Достоевский застал Бакунина в самом соку, когда тот был в пике своей революционной славы. И хотя главные сочинения Бакунина, ставшие потом «настольными книгами» народников и народовольцев, не были еще написаны, словно он нарочно ждал, когда в России подрастет поколение, которое способно будет их воспринять, почти все основные вехи жизненного пути были уже пройдены им. Он пережил разрыв с родиной, изгойство эмигранта, героический период революции 1848 года, восемь лет одиночек, «исповедь», ссылку, побег, возвращение, клевету, бурную деятельность в Интернационале рабочих и попытку создать параллельную организацию, не столь одержимую идеями «государственного социализма» Маркса. Собственно, Достоевский и застал тот момент, когда Бакунин захотел оседлать лево-буржуазную Лигу Мира и Свободы и превратить ее в оплот своих оформившихся наконец анархических идей…

«…Перенесемся в эпоху начального роста первого Интернационала, – пишет Леонид Гроссман. – 9 сентября в Женеве, в огромном Избирательном Дворце, в присутствии шеститысячной толпы, открылся первый конгресс Лиги Мира и Свободы.

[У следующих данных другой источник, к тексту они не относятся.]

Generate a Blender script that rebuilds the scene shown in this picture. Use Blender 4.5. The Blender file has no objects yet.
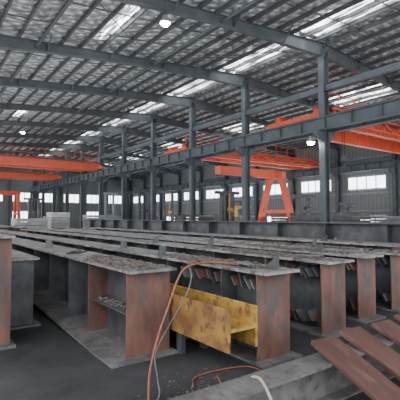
import bpy, bmesh, math, random
from mathutils import Vector, Matrix
random.seed(7)
S = bpy.context.scene
COL = S.collection

# ------------------------------------------------------------------ materials
def new_mat(name):
    m = bpy.data.materials.new(name); m.use_nodes = True
    nt = m.node_tree; b = nt.nodes["Principled BSDF"]
    return m, nt, b

def mottled(name, c1, c2, scale=4.0, rough=0.6, metal=0.0, c3=None, fine=30.0, bump=0.1, lo=0.35, hi=0.65, w3=(0.52, 0.68), stretch=(1, 1, 1)):
    m, nt, b = new_mat(name)
    tc = nt.nodes.new("ShaderNodeTexCoord")
    mp = nt.nodes.new("ShaderNodeMapping"); mp.inputs["Scale"].default_value = stretch
    nt.links.new(tc.outputs["Object"], mp.inputs["Vector"])
    oi = nt.nodes.new("ShaderNodeObjectInfo")
    va = nt.nodes.new("ShaderNodeVectorMath"); va.operation = 'SCALE'
    cmb = nt.nodes.new("ShaderNodeCombineXYZ")
    for k in range(3): nt.links.new(oi.outputs["Random"], cmb.inputs[k])
    nt.links.new(cmb.outputs[0], va.inputs[0]); va.inputs["Scale"].default_value = 37.0
    vb = nt.nodes.new("ShaderNodeVectorMath"); vb.operation = 'ADD'
    nt.links.new(mp.outputs["Vector"], vb.inputs[0]); nt.links.new(va.outputs[0], vb.inputs[1])
    n = nt.nodes.new("ShaderNodeTexNoise"); n.inputs["Scale"].default_value = scale
    n.inputs["Detail"].default_value = 8; n.inputs["Roughness"].default_value = 0.6
    nt.links.new(vb.outputs["Vector"], n.inputs["Vector"])
    r = nt.nodes.new("ShaderNodeValToRGB")
    r.color_ramp.elements[0].position = lo; r.color_ramp.elements[1].position = hi
    r.color_ramp.elements[0].color = (*c1, 1); r.color_ramp.elements[1].color = (*c2, 1)
    nt.links.new(n.outputs["Fac"], r.inputs["Fac"])
    out = r.outputs["Color"]
    n2 = nt.nodes.new("ShaderNodeTexNoise"); n2.inputs["Scale"].default_value = fine
    n2.inputs["Detail"].default_value = 6; n2.inputs["Roughness"].default_value = 0.65
    nt.links.new(vb.outputs["Vector"], n2.inputs["Vector"])
    if c3:
        r2 = nt.nodes.new("ShaderNodeValToRGB")
        r2.color_ramp.elements[0].position = w3[0]; r2.color_ramp.elements[1].position = w3[1]
        r2.color_ramp.elements[0].color = (0, 0, 0, 1); r2.color_ramp.elements[1].color = (1, 1, 1, 1)
        nt.links.new(n2.outputs["Fac"], r2.inputs["Fac"])
        mx = nt.nodes.new("ShaderNodeMixRGB"); mx.inputs["Color2"].default_value = (*c3, 1)
        nt.links.new(r2.outputs["Color"], mx.inputs["Fac"]); nt.links.new(out, mx.inputs["Color1"])
        out = mx.outputs["Color"]
    nt.links.new(out, b.inputs["Base Color"])
    b.inputs["Roughness"].default_value = rough; b.inputs["Metallic"].default_value = metal
    if bump:
        bp = nt.nodes.new("ShaderNodeBump"); bp.inputs["Strength"].default_value = bump
        nt.links.new(n2.outputs["Fac"], bp.inputs["Height"]); nt.links.new(bp.outputs["Normal"], b.inputs["Normal"])
    return m

def emis(name, col, s):
    m, nt, b = new_mat(name)
    b.inputs["Base Color"].default_value = (*col, 1)
    b.inputs["Emission Color"].default_value = (*col, 1); b.inputs["Emission Strength"].default_value = s
    return m

M_dark = mottled("mill_scale_steel", (0.042, 0.047, 0.054), (0.11, 0.118, 0.127), 2.5, 0.45, 0.2, (0.10, 0.07, 0.055), 6, 0.03)
M_top = mottled("dusty_steel_top", (0.15, 0.15, 0.148), (0.40, 0.395, 0.385), 2.5, 0.38, 0.2, (0.09, 0.065, 0.052), 8, 0.04, w3=(.51, .61))
M_rust = mottled("red_rust_steel", (0.085, 0.04, 0.031), (0.19, 0.092, 0.07), 2.2, 0.65, 0.0, (0.075, 0.068, 0.068), 3.0, 0.02, w3=(.5, .62), stretch=(2, 2, .8))
M_rustp = mottled("rust_plate", (0.07, 0.03, 0.025), (0.12, 0.056, 0.045), 2.5, 0.5, 0.0, (0.17, 0.105, 0.09), 8, 0.02, w3=(.56, .7), stretch=(2, .4, 1))
M_yel = mottled("yellow_rust_steel", (0.33, 0.19, 0.035), (0.47, 0.29, 0.06), 5, 0.65, 0.0, (0.19, 0.08, 0.03), 9, 0.01, w3=(.5, .62))
M_yelr = mottled("rust_brown_over_ochre_steel", (0.19, 0.085, 0.03), (0.42, 0.245, 0.055), 4, 0.7, 0.0, (0.13, 0.055, 0.03), 8, 0.02, w3=(.48, .62), lo=.4, hi=.6)
M_grey = mottled("grey_weathered_steel", (0.09, 0.09, 0.09), (0.19, 0.186, 0.18), 4, 0.6, 0.1, (0.085, 0.06, 0.05), 10, 0.05)
M_col = mottled("blue_grey_column_paint", (0.065, 0.082, 0.095), (0.105, 0.122, 0.135), 1.5, 0.55, 0.0, None, 20, 0)
M_raft = mottled("grey_rafter_paint", (0.075, 0.088, 0.095), (0.115, 0.128, 0.136), 1.5, 0.55, 0.0, None, 20, 0)
M_purl = mottled("galvanised_purlin", (0.085, 0.092, 0.096), (0.13, 0.138, 0.142), 2, 0.5, 0.2, None, 20, 0)
M_red = mottled("orange_red_crane_paint", (0.70, 0.085, 0.04), (0.80, 0.125, 0.055), 1.5, 0.5, 0.0, (0.5, 0.06, 0.035), 3, 0, w3=(.55, .75))
M_redf = mottled("hazed_orange_red_crane_paint", (0.70, 0.115, 0.06), (0.78, 0.15, 0.08), 1.5, 0.5, 0.0, (0.5, 0.09, 0.05), 3, 0, w3=(.55, .75))  # paler copy of the crane red, distance haze put into the colour
M_black = mottled("black_rubber", (0.02, 0.02, 0.02), (0.05, 0.05, 0.05), 8, 0.6)
M_cab = mottled("machine_grey_paint", (0.20, 0.22, 0.235), (0.3, 0.32, 0.33), 2, 0.5)
M_pale = mottled("pale_grey_plate", (0.30, 0.32, 0.33), (0.45, 0.46, 0.46), 2, 0.6)
M_yp = mottled("machine_yellow_paint", (0.5, 0.3, 0.05), (0.6, 0.37, 0.07), 2, 0.5)
M_cab1 = mottled("red_brown_cable_sheath", (0.21, 0.06, 0.038), (0.31, 0.10, 0.06), 20, 0.5)
M_cab2 = mottled("beige_hose", (0.35, 0.31, 0.26), (0.5, 0.45, 0.38), 20, 0.5)
M_wood = mottled("rough_timber", (0.22, 0.15, 0.09), (0.35, 0.25, 0.16), 6, 0.8)
M_chip = mottled("slag_chips", (0.06, 0.048, 0.043), (0.17, 0.145, 0.13), 20, 0.8)
M_win = emis("bright_window_glass", (0.92, 0.97, 1.0), 6.0)
M_lamp = emis("lamp_lens", (1.0, 0.98, 0.92), 80.0)
M_frame = mottled("window_frame_paint", (0.22, 0.25, 0.26), (0.3, 0.32, 0.33), 2, 0.5)

def skylight_mat():
    m, nt, b = new_mat("ribbed_translucent_skylight")
    tc = nt.nodes.new("ShaderNodeTexCoord"); oi = nt.nodes.new("ShaderNodeObjectInfo")
    mp = nt.nodes.new("ShaderNodeMapping"); mp.inputs["Scale"].default_value = (6.5, .6, 0)
    nt.links.new(tc.outputs["Object"], mp.inputs["Vector"])
    cmb = nt.nodes.new("ShaderNodeCombineXYZ")
    sc = nt.nodes.new("ShaderNodeMath"); sc.operation = 'MULTIPLY'; sc.inputs[1].default_value = 53
    nt.links.new(oi.outputs["Random"], sc.inputs[0]); nt.links.new(sc.outputs[0], cmb.inputs[2])
    ad = nt.nodes.new("ShaderNodeVectorMath"); nt.links.new(mp.outputs[0], ad.inputs[0]); nt.links.new(cmb.outputs[0], ad.inputs[1])
    n = nt.nodes.new("ShaderNodeTexNoise"); n.inputs["Scale"].default_value = 1.4; n.inputs["Detail"].default_value = 3
    nt.links.new(ad.outputs[0], n.inputs["Vector"])
    r = nt.nodes.new("ShaderNodeValToRGB")
    r.color_ramp.elements[0].position = .49; r.color_ramp.elements[1].position = .58
    r.color_ramp.elements[0].color = (.04, .04, .04, 1); r.color_ramp.elements[1].color = (1, 1, 1, 1)
    nt.links.new(n.outputs["Fac"], r.inputs["Fac"])
    k = nt.nodes.new("ShaderNodeMath"); k.operation = 'MULTIPLY'; k.inputs[1].default_value = 10.0
    nt.links.new(r.outputs["Color"], k.inputs[0]); nt.links.new(k.outputs[0], b.inputs["Emission Strength"])
    b.inputs["Emission Color"].default_value = (.95, .98, 1, 1); b.inputs["Base Color"].default_value = (.7, .72, .72, 1)
    return m
M_sky = skylight_mat()

def floor_mat():
    m, nt, b = new_mat("dark_dusty_concrete")
    tc = nt.nodes.new("ShaderNodeTexCoord")
    n = nt.nodes.new("ShaderNodeTexNoise"); n.inputs["Scale"].default_value = 1.3; n.inputs["Detail"].default_value = 10
    n.inputs["Roughness"].default_value = 0.7
    nt.links.new(tc.outputs["Object"], n.inputs["Vector"])
    r = nt.nodes.new("ShaderNodeValToRGB")
    r.color_ramp.elements[0].position = 0.35; r.color_ramp.elements[1].position = 0.7
    r.color_ramp.elements[0].color = (0.014, 0.015, 0.017, 1); r.color_ramp.elements[1].color = (0.05, 0.05, 0.053, 1)
    nt.links.new(n.outputs["Fac"], r.inputs["Fac"]); nt.links.new(r.outputs["Color"], b.inputs["Base Color"])
    b.inputs["Roughness"].default_value = 0.8
    n2 = nt.nodes.new("ShaderNodeTexNoise"); n2.inputs["Scale"].default_value = 40; n2.inputs["Detail"].default_value = 4
    nt.links.new(tc.outputs["Object"], n2.inputs["Vector"])
    bp = nt.nodes.new("ShaderNodeBump"); bp.inputs["Strength"].default_value = 0.4; bp.inputs["Distance"].default_value = 0.02
    nt.links.new(n2.outputs["Fac"], bp.inputs["Height"]); nt.links.new(bp.outputs["Normal"], b.inputs["Normal"])
    return m
M_floor = floor_mat()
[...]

Это было крупное событие в политической жизни Европы, объединившее пацифистов различных толков и направлений. Гарибальди прибыл на открытие и выступил в первом же заседании сего с боевой программной речью. Джемс Гильом, Людвиг Бюхнер, Цезарь де-Пап говорили от имени различных организаций и союзов. Наконец, почетный воин международной революции, ветеран Праги и Дрездена, узник Саксонии, Австрии и России, дважды приговоренный к смертной казни и спасшийся бегством через три части света, Михаил Бакунин, уже при жизни ставший легендарным героем, потрясал огромную аудиторию Женевского Дворца ударными тезисами своей очередной исторической речи.

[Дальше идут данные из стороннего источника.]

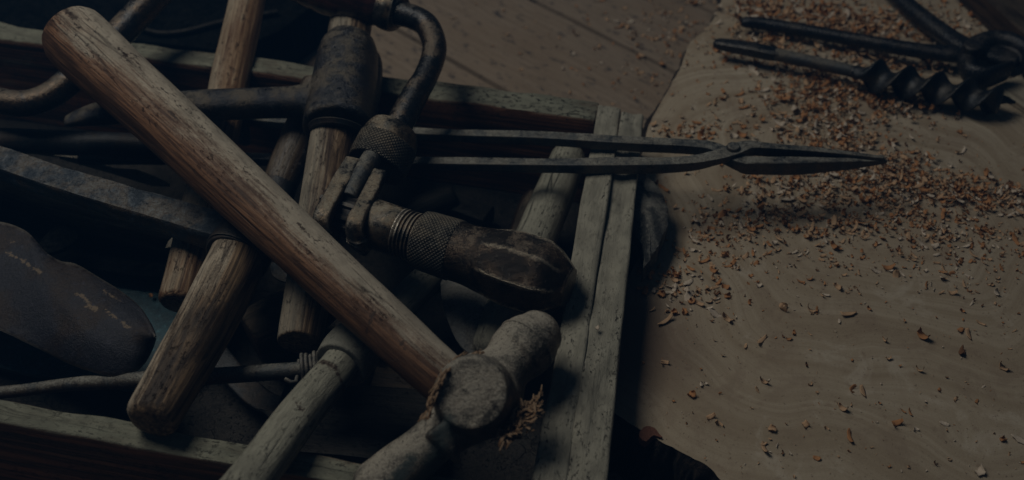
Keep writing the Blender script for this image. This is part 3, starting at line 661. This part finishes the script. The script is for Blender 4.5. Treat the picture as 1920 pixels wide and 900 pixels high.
tag(mb.build('bark_chip', flake_mat('red_brown_bark', (.16,.07,.045))), 'small red-brown bark chip stuck on the lower left edge of the stump', 'bark chip')

# pincers
pc = thing('pincers', P(1820,90,STUMP), 'black iron pincers with open arms lying on the stump at the top right', 'pincers')
Z = STUMP
mb = MB(); pts, rad = path([(1394,42,Z+.010,9),(1402,42,Z+.011,11),(1440,46,Z+.011,12),(1567,68,Z+.013,13),(1667,86,Z+.015,14),(1740,97,Z+.016,16,14),(1790,100,Z+.017,22,15),(1822,92,Z+.017,26,15)])
mb.sweep(pts, rad, n=28, res=8, cap=.002); 
pts, rad = path([(1822,92,Z+.017,26,15),(1856,76,Z+.018,20,18),(1895,82,Z+.019,17,22),(1925,104,Z+.019,13,24),(1928,128,Z+.019,9,24)]); mb.sweep(pts, rad, n=28, res=8, cap=.002)
pts, rad = path([(1835,95,Z+.014,20,12),(1868,102,Z+.014,26,13),(1905,112,Z+.014,24,14)]); mb.sweep(pts, rad, n=28, res=6, cap=.003)
mb.build('lower_arm', M['black_iron'], pc, remesh=.0009, smooth_it=3)
mb = MB(); pts, rad = path([(1640,-50,Z+.012,15),(1690,0,Z+.014,16),(1740,42,Z+.016,17),(1790,76,Z+.019,20,15),(1820,92,Z+.021,25,14)]); mb.sweep(pts, rad, n=28, res=8, cap=.002)
pts, rad = path([(1820,92,Z+.020,25,14),(1812,118,Z+.019,17,18),(1820,138,Z+.018,14,22),(1848,146,Z+.018,12,24),(1890,132,Z+.018,8,24)]); mb.sweep(pts, rad, n=28, res=8, cap=.002)
mb.build('upper_arm', M['black_iron'], pc, remesh=.0009, smooth_it=3)
c = P(1824,86,Z+.030); mb = MB(); mb.sweep([c-Vector((0,0,.006)), c], [L(19,c), L(17,c)], n=28, res=3, up=(0,1,0), cap=.0015); mb.build('rivet', M['black_iron'], pc)

# auger bit
ag = thing('auger_bit', P(1620,140,STUMP), 'black spiral auger bit with grey shank lying on the stump in front of the pincers', 'auger bit')
pts, rad = path([(1341,80,Z+.015,7,6),(1352,83,Z+.015,11,9),(1400,91,Z+.016,13,11),(1440,99,Z+.016,13,11),(1462,103,Z+.016,11,10)]); mb = MB(); mb.sweep(pts, rad, n=20, res=6, exp=5, cap=.001); mb.build('tang', M['black_iron'], ag)
pts, rad = path([(1455,102,Z+.016,12),(1520,116,Z+.0165,12),(1575,128,Z+.017,12),(1602,135,Z+.017,11)]); mb = MB(); mb.sweep(pts, rad, n=24, res=6, cap=.001); mb.build('shank', M['auger_shank'], ag)
c0, c1 = P(1598,134,Z+.018), P(1872,188,Z+.016); T = (c1-c0).normalized(); B = T.cross(Vector((0,0,1))).normalized(); N = B.cross(T)
mb = MB(); n_ = 150; hp = [c0.lerp(c1, i/n_) for i in range(n_+1)]
rr = [(L(11+21*min(1, (i/n_)*7) - 7*max(0, i/n_-.85)*6, c0), L(11 + 1.5*min(1, (i/n_)*7), c0)) for i in range(n_+1)]
mb.sweep(hp, rr, n=44, res=1, cap=.002, exp=2.0, twist=-math.pi*4.85, roll=.5); mb.build('spiral', M['auger_black'], ag)
pts, rad = path([(1862,182,Z+.014,14),(1880,186,Z+.013,9),(1903,192,Z+.012,3)]); mb = MB(); mb.sweep(pts, rad, n=18, res=5, cap=.0005, rfun=lambda S, th: 1+.12*math.sin(th+S*3800)); mb.build('lead_screw', M['black_iron'], ag)
pts, rad = path([(1838,170,Z+.016,14,8),(1846,196,Z+.008,12,6),(1852,214,Z+.003,7,4)]); mb = MB(); mb.sweep(pts, rad, n=18, res=5, cap=.0005); mb.build('cutting_spur', M['black_iron'], ag)

# ---------------------------------------------------------------- shavings
def flake(seed, mi):
    r = random.Random(seed); ln = r.uniform(.8, 2.0); wd = r.uniform(.35, .85); curl = r.uniform(.6, 3.0) * (1 if r.random() < .8 else -.4); tw = r.uniform(-.6, .6)
    nu, nv = 7, 3; vs, fs = [], []
    for i in range(nu+1):
        u = i/nu-.5; a = u*curl*1.5; rad = ln/max(.3, abs(curl)*1.5)
        x = rad*math.sin(a) if abs(curl) > .3 else u*ln; z = rad*(1-math.cos(a))
        ww = wd*(1-.55*abs(2*u)**2)*r.uniform(.75, 1.1); sk = r.uniform(-.12, .12)
        for j in range(nv+1):
            v = j/nv-.5; vs.append((x+sk*v, v*ww + tw*u*.4, z + v*u*tw + r.uniform(-.02, .02)))
    for i in range(nu):
        for j in range(nv): k = i*(nv+1)+j; fs.append((k, k+1, k+nv+2, k+nv+1))
    zmin = min(v[2] for v in vs); vs = [(x, y, z-zmin) for x, y, z in vs]
    return vs, fs, mi
VAR = [flake(100+i, [0,1,1,1,2,2,0,1,2,2,1,3][i % 12]) for i in range(24)]
# thicken the flakes a little so they are real slivers
def thick(vs, fs, t=.05):
    n = len(vs); cnt = {}
    for f in fs:
        for a, b in zip(f, f[1:]+f[:1]): cnt[(a, b)] = 1
    v2 = vs + [(x, y, z+t) for x, y, z in vs]; f2 = [tuple(f) for f in fs] + [tuple(i+n for i in f[::-1]) for f in fs]
    for (a, b) in list(cnt):
        if (b, a) not in cnt: f2.append((b, a, a+n, b+n))
    return v2, f2
VAR = [(*thick(vs, fs), mi) for vs, fs, mi in VAR]
vmesh = []
for vs, fs, mi in VAR:
    me = bpy.data.meshes.new('wood_shaving'); me.from_pydata(vs, [], fs); me.materials.append(FLK[mi]); me.polygons.foreach_set('use_smooth', [True]*len(fs)); vmesh.append(me)
inside = [(p.x, p.y) for p in ring]
def in_stump(x, y):
    c = False; n = len(inside); j = n-1
    for i in range(n):
        xi, yi = inside[i]; xj, yj = inside[j]
        if (yi > y) != (yj > y) and x < (xj-xi)*(y-yi)/(yj-yi)+xi: c = not c
        j = i
    return c
rr = random.Random(11); SH = []
def blob(n, x0, y0, x1, y1, sx, sy, smin=4, smax=11, pile=.0):
    """n shavings spread about the photo line x0,y0 - x1,y1"""
    for _ in range(n):
        t = rr.random(); x = x0+(x1-x0)*t + rr.gauss(0, sx); y = y0+(y1-y0)*t + rr.gauss(0, sy)
        SH.append((x, y, rr.uniform(smin, smax) if rr.random() < .85 else rr.uniform(smax, smax*1.5), pile*rr.random()))
blob(420, 1370, 15, 1700, 50, 30, 20, pile=.004)
blob(200, 1500, 35, 1720, 75, 30, 14, pile=.005)
blob(260, 1390, 70, 1760, 130, 22, 12, pile=.005)
blob(60, 1760, 10, 1880, 60, 30, 16, 4, 8)
blob(110, 1345, 100, 1560, 140, 25, 10)
blob(460, 1520, 150, 1720, 205, 38, 20, pile=.005)
blob(420, 1500, 170, 1600, 275, 45, 22, pile=.004)
blob(260, 1600, 300, 1720, 345, 50, 22, pile=.006)
blob(330, 1700, 345, 1930, 385, 40, 17, pile=.005)
blob(480, 1430, 330, 1720, 370, 70, 34, pile=.003)
blob(240, 1400, 400, 1640, 440, 70, 26, pile=.002)
blob(170, 1650, 400, 1930, 460, 60, 26)
blob(90, 1250, 520, 1330, 540, 40, 28, 5, 13)
blob(60, 1260, 240, 1330, 250, 30, 8)
blob(40, 1250, 270, 1330, 400, 30, 30)
blob(50, 1280, 430, 1400, 480, 40, 25)
blob(60, 1370, 150, 1450, 250, 40, 40)
blob(130, 1180, 30, 1330, 90, 50, 40, 4, 9)
blob(40, 1120, 100, 1240, 180, 60, 30, 4, 8)
blob(25, 900, 20, 1200, 100, 60, 40, 3, 7)
blob(40, 1600, 220, 1850, 320, 80, 30, 4, 9)
blob(260, 1360, 350, 1920, 440, 60, 55, 3, 9)
blob(200, 1380, 10, 1900, 40, 40, 30, 4, 10)
blob(120, 1250, 430, 1600, 520, 60, 40, 3, 9)
blob(120, 1700, 440, 1930, 540, 60, 40, 4, 10)
blob(160, 1480, 120, 1560, 280, 60, 40, 3, 8)
for _ in range(1500):
    t_ = rr.random(); SH.append((rr.gauss(1560, 170), rr.gauss(270, 120), rr.uniform(1.6, 3.2), 0))
for _ in range(300): SH.append((rr.uniform(1230, 1930), rr.uniform(300, 900), rr.uniform(1.6, 3), 0))
for _ in range(160): SH.append((rr.uniform(1200, 1930), 470+430*rr.random()**1.5, rr.uniform(3, 9), 0))
BIG = [(1466,580,24),(1448,806,20),(1510,797,20),(1581,768,24),(1433,844,20),(1803,663,26),(1878,690,26),(1248,603,18),(1243,680,20),(1297,742,20),(1333,782,16),(1345,793,13),
       (1839,886,30),(1664,504,26),(1680,517,20),(1573,540,22),(1678,795,18),(1592,820,16),(1427,640,16),(1477,637,13),(1519,583,15),(1590,590,20),(1362,597,16),(1431,716,15),(1666,674,14),(1595,731,14),
       (1617,735,16),(1521,723,13),(1790,750,14),(1800,620,16),(1815,628,16),(1730,632,18),(1725,696,12),(1531,860,14),(1880,826,16),(1912,826,18),(1290,560,18),(1340,590,17),(1364,556,16),(1282,585,17),(1258,515,15),(1340,510,20),(1360,480,18),(1330,430,18),
       (1275,470,16),(1300,450,18),(1450,400,22),(1830,755,12),(1770,795,10),(1715,805,10),(1760,733,10),(1660,640,10)]
def visible_big(k): return (BIG[k][0], BIG[k][1], BIG[k][2], 0.0)
cands = [visible_big(k)+(True,) for k in range(len(BIG))] + [s+(False,) for s in SH]
placed = []
for (x, y, s, pz, big) in cands:
    z = STUMP; p = P(x, y, STUMP)
    if not in_stump(p.x, p.y):
        z = 0.0; p = P(x, y, 0)
        if in_stump(p.x, p.y): continue
        q = P(x, y, RIM)
        if p.y < P(1117, 190, RIM).y + .03 - (p.x*.1): continue
    elif (x < 1215 and y < 500) or x < 1168: continue
    ok = True
    placed.append((Vector((p.x, p.y, z+.0004+pz)), L(s, p)*1.15, s, rr.uniform(0, 6.283), rr.gauss(0, .35), rr.gauss(0, .35), rr.randrange(len(VAR))))
placed.sort(key=lambda q: -q[2])
HUE = {0: 'pale cream', 1: 'tan', 2: 'orange-brown', 3: 'dark brown'}
def spot(p):
    d_ = p - CP; k = F/d_.dot(FW); x, y = 960+d_.dot(RX)*k, 450-d_.dot(UP)*k
    if p.z < .02: return 'on the planks between the toolbox and the stump'
    if y < 75 and x < 1780: return 'in the drift above the long pincer arm'
    if x > 1760 and y < 100: return 'beyond the pincer joint near the dark timber'
    if y < 135 and x < 1600: return 'between the pincer arm and the auger shank'
    if y < 290: return ('below the auger spiral' if x > 1480 else 'above the tongs pivot')
    if y < 350: return ('just beyond the tips of the tongs' if x > 1640 else 'right under the closed tongs jaws')
    if y < 470: return ('in the right-edge drift level with the bark scrap' if x > 1700 else 'in the thin scatter below the tongs jaws')
    if x < 1400 and y < 650: return 'near the grey bark scrap'
    if x < 1400: return 'near the bark edge at the lower left of the stump'
    if y < 640: return ('in the open middle of the stump, right part' if x > 1650 else 'in the open middle of the stump, left part')
    return ('in the lower right corner of the stump' if x > 1650 else 'near the bottom edge, left of the lower right corner')
seen = {}
for i, (p, s, px, rz, ra, rb, v) in enumerate(placed[:290]):
    o = bpy.data.objects.new('wood_shaving', vmesh[v]); COL.objects.link(o); o.location = p; o.scale = (s, s, s); o.rotation_euler = (ra, rb, rz)
    lb = ('large ' if px > 16 else 'small ' if px < 11 else '') + HUE[VAR[v][2]] + (' curled' if v % 2 else '') + ' shaving ' + spot(p)
    tag(o, lb, 'wood shaving', 'wood shavings: ' + lb)
for nm, sel, lab in (('wood_shavings', lambda q: True, 'drifts of tiny tan and cream wood shavings covering the stump'),):
    me = bpy.data.meshes.new(nm); V, Fc, mi = [], [], []
    for (p, s, px, rz, ra, rb, v) in placed[290:]:
        mt_ = Matrix.Translation(p) @ Matrix.Rotation(rz, 4, 'Z') @ Matrix.Rotation(ra, 4, 'X') @ Matrix.Rotation(rb, 4, 'Y') @ Matrix.Scale(s, 4)
        b = len(V); V += [tuple(mt_ @ Vector(q)) for q in VAR[v][0]]; Fc += [tuple(k+b for k in f) for f in VAR[v][1]]; mi += [VAR[v][2]]*len(VAR[v][1])
    me.from_pydata(V, [], Fc)
    for m_ in FLK: me.materials.append(m_)
    me.polygons.foreach_set('material_index', mi); me.polygons.foreach_set('use_smooth', [True]*len(Fc))
    o = bpy.data.objects.new(nm, me); COL.objects.link(o); tag(o, lab, 'wood shavings', kind='stuff')
def chip_at(x, y, z, s, mi, label):
    o = bpy.data.objects.new('wood_shaving', vmesh[mi]); COL.objects.link(o); p = P(x, y, z); o.location = p; k = L(s, p); o.scale = (k,k,k); o.rotation_euler = (.2,.1,.5)
    tag(o, label, 'wood shaving')
chip_at(1119, 616, RIM+.003, 15, 0, 'single pale shaving lying on the end board of the toolbox')
chip_at(283, 554, .022, 13, 8, 'single cream shaving lying on the blue tin sheet in the box')

# ---------------------------------------------------------------- added blue veil that lifts the blacks
hm = bpy.data.materials.new('added_veil'); hm.use_nodes = True; nt = hm.node_tree; nt.nodes.remove(nt.nodes['Principled BSDF'])
pv = nt.nodes.new('ShaderNodeVolumePrincipled'); pv.inputs['Color'].default_value = (.10, .42, 1.0, 1); pv.inputs['Density'].default_value = .075
nt.links.new(pv.outputs[0], nt.nodes['Material Output'].inputs['Volume'])
mb = MB(); bm = bmesh.new(); bmesh.ops.create_cube(bm, size=1.0)
me = bpy.data.meshes.new('haze'); bm.to_mesh(me); bm.free(); me.materials.append(hm)
hz = bpy.data.objects.new('haze', me); COL.objects.link(hz); hz.scale = (5, 5, 3); hz.location = (0, 0, .25); tag(hz, 'faint added blue veil over the bench, lifting the blacks', 'haze', kind='stuff')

Он начал с решительного протеста против самого существования русской империи, основанной на систематическом отрицании всякого человеческого права и свободы. Он требовал уничтожения централизованных государств для создания свободной федерации провинций и народов – будущих Соединенных Штатов Европы. В длящихся политических условиях он предсказывал неустранимость страшной всемирной войны с неизбежным возвращением к “ужасным временам Валленштейна и Тили”. – “Горе, горе нациям, – заключал он с обычным своим ораторским подъемом, – горе нациям, вожди которых вернутся победоносными с полей битв! Лавры и ореолы превратятся в оковы для других народов, которые вообразят себя победителями”.